In retrospect it's a pity America never got Cold Chisel, a band which on Saturday once again proved - even after a lengthy hiatus - it could make raucous bar-room rock'n'roll translate into an arena with thrilling emotional impact.
Maybe it's an antipodean thing, but Chisel's songs touch people here at a level few others can and, with Jimmy Barnes' astonishing vocal power and Ian Moss' fiery but focused guitar work out front, they had the capacity crowd in their hand right from Standing on the Outside as they sweated out one great song after another.
But America never got them - which led Barnes to write the air-punching You Got Nothin' I Want about their US experience - and the irony is that so much of their music is grounded in no-frills, pumped up rhythm and blues (the Bo Diddley substructure of Shipping Steel), boogie-blues and Chuck Berry.

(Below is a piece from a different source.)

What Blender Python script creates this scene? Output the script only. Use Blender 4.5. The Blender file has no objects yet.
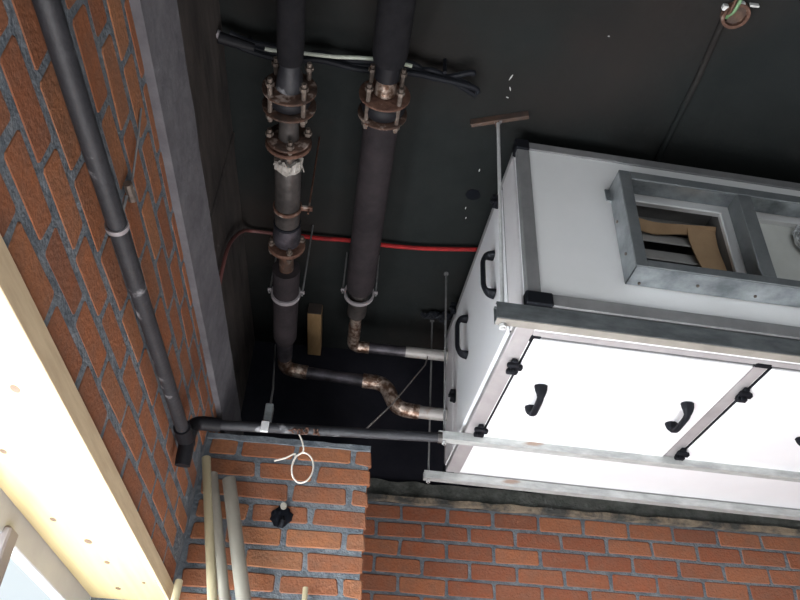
import bpy, bmesh, math, random
from mathutils import Vector, Matrix, noise
random.seed(7)
sc = bpy.context.scene
COL = sc.collection
V = Vector

# ------------------------------------------------------------------ materials
def newmat(name):
    m = bpy.data.materials.new(name); m.use_nodes = True
    nt = m.node_tree; b = nt.nodes['Principled BSDF']
    return m, nt, b

def mat(name, col, rough=0.6, metal=0.0, col2=None, scale=8.0, detail=6.0, lo=0.35, hi=0.65,
        bump=0.0, bscale=40.0, spec=None, stretch=None, col3=None, scale3=3.0, lo3=.55, hi3=.7):
    """procedural two (or three) tone material mottled with noise, in object space"""
    m, nt, b = newmat(name)
    N = nt.nodes; L = nt.links
    tc = N.new('ShaderNodeTexCoord'); mp = N.new('ShaderNodeMapping')
    L.new(tc.outputs['Object'], mp.inputs['Vector'])
    if stretch: mp.inputs['Scale'].default_value = stretch
    def rgba(c): return (c[0], c[1], c[2], 1)
    out = None
    if col2 is not None:
        nz = N.new('ShaderNodeTexNoise'); nz.inputs['Scale'].default_value = scale
        nz.inputs['Detail'].default_value = detail; nz.inputs['Roughness'].default_value = .65
        L.new(mp.outputs[0], nz.inputs['Vector'])
        cr = N.new('ShaderNodeValToRGB')
        cr.color_ramp.elements[0].position = lo; cr.color_ramp.elements[1].position = hi
        cr.color_ramp.elements[0].color = rgba(col); cr.color_ramp.elements[1].color = rgba(col2)
        L.new(nz.outputs['Fac'], cr.inputs[0]); out = cr.outputs[0]
        if col3 is not None:
            n3 = N.new('ShaderNodeTexNoise'); n3.inputs['Scale'].default_value = scale3; n3.inputs['Detail'].default_value = 8
            L.new(mp.outputs[0], n3.inputs['Vector'])
            r3 = N.new('ShaderNodeMapRange'); r3.inputs['From Min'].default_value = lo3; r3.inputs['From Max'].default_value = hi3
            L.new(n3.outputs['Fac'], r3.inputs['Value'])
            mx = N.new('ShaderNodeMixRGB'); mx.inputs['Color2'].default_value = rgba(col3)
            L.new(out, mx.inputs['Color1']); L.new(r3.outputs[0], mx.inputs['Fac']); out = mx.outputs[0]
        L.new(out, b.inputs['Base Color'])
    else:
        b.inputs['Base Color'].default_value = rgba(col)
    b.inputs['Roughness'].default_value = rough
    b.inputs['Metallic'].default_value = metal
    if spec is not None: b.inputs['Specular IOR Level'].default_value = spec
    if bump > 0:
        bn = N.new('ShaderNodeTexNoise'); bn.inputs['Scale'].default_value = bscale; bn.inputs['Detail'].default_value = 6
        L.new(mp.outputs[0], bn.inputs['Vector'])
        bp = N.new('ShaderNodeBump'); bp.inputs['Strength'].default_value = bump; bp.inputs['Distance'].default_value = .01
        L.new(bn.outputs['Fac'], bp.inputs['Height']); L.new(bp.outputs[0], b.inputs['Normal'])
    return m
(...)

Atop they add lyrics, stories and sentiments which connect with people (the audience sang the incendiary Star Hotel, the achingly melodic and empathetic Flame Trees and Forever Now, Bow River and Khe Sanh right back at them) and there is an unvarnished honesty about how they deliver.
Barnes looked set to bust a blood vessel (as was said of Wilson Pickett: Yes he screams, but he screams notes, it's always melodic) but this was also an intelligently programmed set which delivered light and shade.
Against the odds - the death of drummer Steve Prestwich this year, the time away, the attritions of ageing and health - Cold Chisel delivered a no-nonsense, crowd-pleasing rock'n'roll show which touched people where they lived, and sold a helluva lot of T-shirts.
Chisel have always kept their end of the bargain, and the crowd did, too. That much love and respect going to and coming from a stage is rare - and after their Goodbye finale, you knew they have to come back.
The Vector crowd expects nothing less than another triumphant and rowdy return. We want to sing their truth-telling songs to them again.